Greta’s direct manipulation of Jules begins later, after Ingrid, whose kidney Greta planned to use, disappears. Greta pretends to befriend Jules to find out where her unwilling kidney donor, Ingrid, might be. The seemingly giving, receptive, and sympathetic version of herself she presents to Jules is therefore a deception. Greta only dons this more palatable persona to draw Jules in and acquire a new kidney. Jules’s involvement in the Bartholomew scandal ultimately reveals Greta’s true colors and compels Jules to see her for who she truly is.

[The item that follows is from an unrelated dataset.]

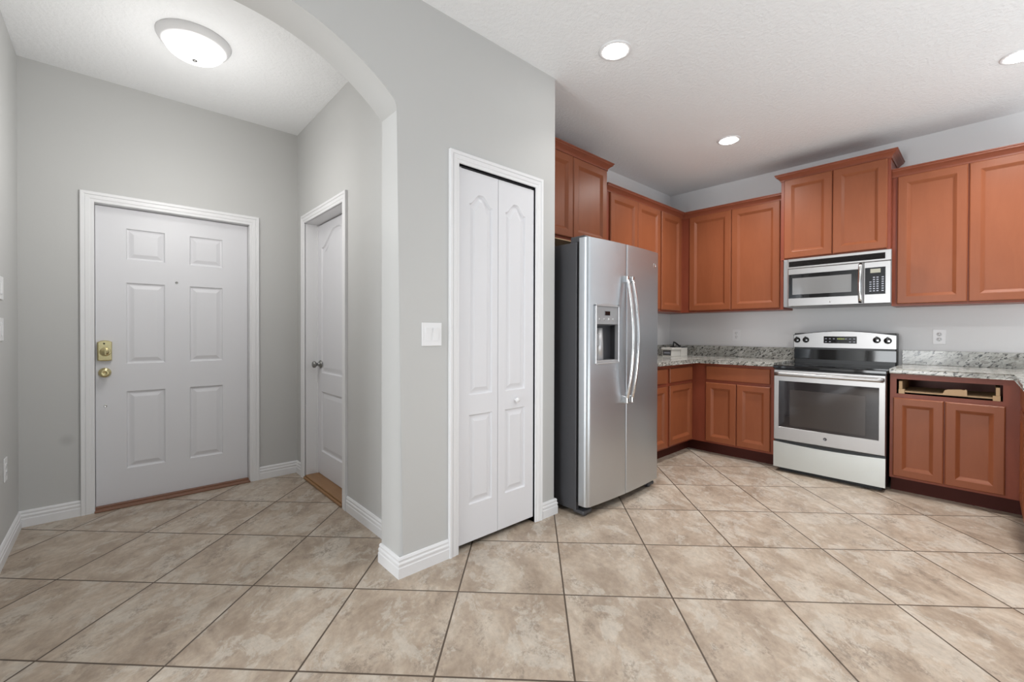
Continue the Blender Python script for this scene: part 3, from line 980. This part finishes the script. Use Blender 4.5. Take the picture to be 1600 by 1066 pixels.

Because of Greta’s crimes, Jules hopes that she lives a long time so she’ll have to experience the emotional and psychological consequences of what she did. However, Greta disappears during the Bartholomew police investigation and therefore escapes conviction, further demonstrating the power available to wealthy people. Jules retains her hope of seeing Greta prosecuted but also acknowledges that Greta helped her escape the Bartholomew in the end. Greta’s decision not to reveal Jules to Leslie when Jules fled the building appears to be an act of kindness, possibly because Greta has already received the kidney she needs. This action complicates Greta and complexifies Jules’s perception of her.